Part 3 in my Writing Process posts. (Part 2: writing is here.)
Outlining!
A concept that has plagued me since elementary school. I won’t get into how my difficulties with outlining were started by my school teachers basically telling me, “Here’s how to do it” and then prescribing me a process that simply did not work for me.
Only recently have I learned the truth.
We all have our own way, but we all outline.
Somewhere in your head, starting back in the plot bunny/planning stage, you come up with a basic concept for your story. Beginning/middle/end, perhaps. Or “I know these things will happen.” Or even just “I know this one exact scene.” All those questions you’re asking yourself about “What happens? Who’s in it? Whose POV?” etc.—those are outlining.
At some point in your writing life, you are likely to outgrow your space and need to move your outlining from your brain to somewhere more concrete.

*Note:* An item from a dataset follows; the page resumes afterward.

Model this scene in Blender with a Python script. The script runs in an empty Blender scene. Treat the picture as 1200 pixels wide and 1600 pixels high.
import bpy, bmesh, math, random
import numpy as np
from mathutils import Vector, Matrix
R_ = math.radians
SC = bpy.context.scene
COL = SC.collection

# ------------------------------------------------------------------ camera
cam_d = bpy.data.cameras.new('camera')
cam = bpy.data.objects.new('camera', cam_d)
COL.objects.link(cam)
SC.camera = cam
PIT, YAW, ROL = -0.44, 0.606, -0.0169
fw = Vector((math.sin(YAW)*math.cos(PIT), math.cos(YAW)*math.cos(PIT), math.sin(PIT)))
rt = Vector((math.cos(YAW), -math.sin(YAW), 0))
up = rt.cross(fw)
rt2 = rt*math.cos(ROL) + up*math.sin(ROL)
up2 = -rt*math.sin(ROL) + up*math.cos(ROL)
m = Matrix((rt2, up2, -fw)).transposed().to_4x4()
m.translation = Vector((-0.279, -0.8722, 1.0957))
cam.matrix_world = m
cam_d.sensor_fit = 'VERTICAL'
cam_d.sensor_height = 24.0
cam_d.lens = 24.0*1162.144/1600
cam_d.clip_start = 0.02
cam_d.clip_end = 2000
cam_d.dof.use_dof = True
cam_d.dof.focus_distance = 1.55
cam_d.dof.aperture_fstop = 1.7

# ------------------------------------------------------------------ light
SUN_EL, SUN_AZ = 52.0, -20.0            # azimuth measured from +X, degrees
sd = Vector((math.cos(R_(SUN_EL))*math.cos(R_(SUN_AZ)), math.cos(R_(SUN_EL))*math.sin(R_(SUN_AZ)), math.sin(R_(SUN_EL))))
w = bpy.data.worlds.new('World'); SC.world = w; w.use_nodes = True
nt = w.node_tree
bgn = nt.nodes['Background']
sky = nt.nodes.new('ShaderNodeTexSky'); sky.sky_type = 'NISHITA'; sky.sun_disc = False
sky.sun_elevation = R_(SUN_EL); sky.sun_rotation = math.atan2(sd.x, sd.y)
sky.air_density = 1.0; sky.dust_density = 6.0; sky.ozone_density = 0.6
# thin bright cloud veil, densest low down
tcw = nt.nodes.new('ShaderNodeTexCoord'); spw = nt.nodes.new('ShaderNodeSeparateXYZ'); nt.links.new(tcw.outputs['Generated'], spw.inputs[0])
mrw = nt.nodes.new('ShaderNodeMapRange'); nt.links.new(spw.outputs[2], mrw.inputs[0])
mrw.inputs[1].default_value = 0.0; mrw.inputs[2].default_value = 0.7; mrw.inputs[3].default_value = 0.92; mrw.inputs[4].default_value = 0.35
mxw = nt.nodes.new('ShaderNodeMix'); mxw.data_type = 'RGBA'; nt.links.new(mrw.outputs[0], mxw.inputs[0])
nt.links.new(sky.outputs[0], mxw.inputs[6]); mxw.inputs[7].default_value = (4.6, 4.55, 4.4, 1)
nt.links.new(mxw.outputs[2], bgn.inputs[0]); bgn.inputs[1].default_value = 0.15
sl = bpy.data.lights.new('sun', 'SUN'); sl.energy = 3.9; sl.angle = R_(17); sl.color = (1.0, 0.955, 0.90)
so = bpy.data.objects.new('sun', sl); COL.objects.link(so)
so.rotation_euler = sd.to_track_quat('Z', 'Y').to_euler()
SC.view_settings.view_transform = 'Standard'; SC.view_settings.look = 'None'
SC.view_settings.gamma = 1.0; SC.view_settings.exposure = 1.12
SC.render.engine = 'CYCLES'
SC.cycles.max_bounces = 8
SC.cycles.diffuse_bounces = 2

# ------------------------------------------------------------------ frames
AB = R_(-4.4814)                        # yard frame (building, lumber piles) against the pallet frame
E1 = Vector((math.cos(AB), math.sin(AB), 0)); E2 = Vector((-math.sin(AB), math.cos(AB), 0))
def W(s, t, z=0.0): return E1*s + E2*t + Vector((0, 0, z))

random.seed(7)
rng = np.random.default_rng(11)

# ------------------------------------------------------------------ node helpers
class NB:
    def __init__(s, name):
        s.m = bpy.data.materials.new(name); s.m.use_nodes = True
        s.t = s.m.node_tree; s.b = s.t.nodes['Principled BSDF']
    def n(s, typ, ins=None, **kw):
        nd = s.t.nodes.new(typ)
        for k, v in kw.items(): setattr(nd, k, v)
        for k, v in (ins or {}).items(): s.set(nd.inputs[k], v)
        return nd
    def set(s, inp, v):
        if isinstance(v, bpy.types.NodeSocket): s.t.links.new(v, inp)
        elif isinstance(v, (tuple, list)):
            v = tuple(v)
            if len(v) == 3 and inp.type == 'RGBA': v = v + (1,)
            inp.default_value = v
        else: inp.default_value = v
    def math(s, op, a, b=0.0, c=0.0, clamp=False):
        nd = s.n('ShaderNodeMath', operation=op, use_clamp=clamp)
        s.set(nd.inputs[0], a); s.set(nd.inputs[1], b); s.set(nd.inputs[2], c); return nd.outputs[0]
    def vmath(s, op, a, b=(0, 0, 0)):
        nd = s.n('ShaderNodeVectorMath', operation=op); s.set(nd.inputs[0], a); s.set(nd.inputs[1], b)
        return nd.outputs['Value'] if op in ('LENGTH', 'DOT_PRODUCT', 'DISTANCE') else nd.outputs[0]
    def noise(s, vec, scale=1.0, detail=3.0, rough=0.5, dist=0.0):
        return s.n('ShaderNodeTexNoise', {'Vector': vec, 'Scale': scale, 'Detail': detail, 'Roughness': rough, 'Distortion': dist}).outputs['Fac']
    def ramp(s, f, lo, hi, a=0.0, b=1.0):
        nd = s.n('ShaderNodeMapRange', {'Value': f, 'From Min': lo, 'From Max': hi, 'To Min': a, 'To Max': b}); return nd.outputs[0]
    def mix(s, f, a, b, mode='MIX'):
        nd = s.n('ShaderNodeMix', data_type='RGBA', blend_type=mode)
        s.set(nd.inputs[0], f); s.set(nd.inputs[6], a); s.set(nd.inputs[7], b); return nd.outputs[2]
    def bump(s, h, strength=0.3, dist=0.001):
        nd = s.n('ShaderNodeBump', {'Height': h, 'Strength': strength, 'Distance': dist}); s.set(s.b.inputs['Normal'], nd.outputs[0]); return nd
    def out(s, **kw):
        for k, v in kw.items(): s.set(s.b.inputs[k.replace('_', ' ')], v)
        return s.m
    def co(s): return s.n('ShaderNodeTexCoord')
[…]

The benefits are vast and cannot be overstated. When you keep it in your head, you can miss stuff. You won’t notice gaps in your plot or in your logic till they show up on paper halfway through writing your story. If you put things down on paper or computer screen, maybe in list form or spreadsheet or outlining software or mind-map, suddenly you will be able to visually see the bits of your story and see the gaps and maybe move things around if you notice they’re out of order and maybe you’ll even see patterns where “Oh, wait, if this and this then that must mean that THIS will need to go here…”
I finally learned outlining through co-authoring. Having a writing partner forced me to take stuff I knew out of my brain and put it down so she could see it. It forced us to talk stuff out and come up with ideas. It led to page upon page of notes, some of which will never get used but now we KNOW all that stuff if we need it. And then one day I threw all that stuff we knew into a timeline…and voila! Suddenly this giant void in the story we’d been facing started to get filled in because we saw stuff and realized what needed to go there and then began to have MORE ideas.
I am not GOOD at outlining. I am a wee outlining baby. This is an entire new realm of the writing process for me. And I know that I should work it and explore it more, because maybe a lot of the other problems I’m having have solutions that lie within this newly discovered territory.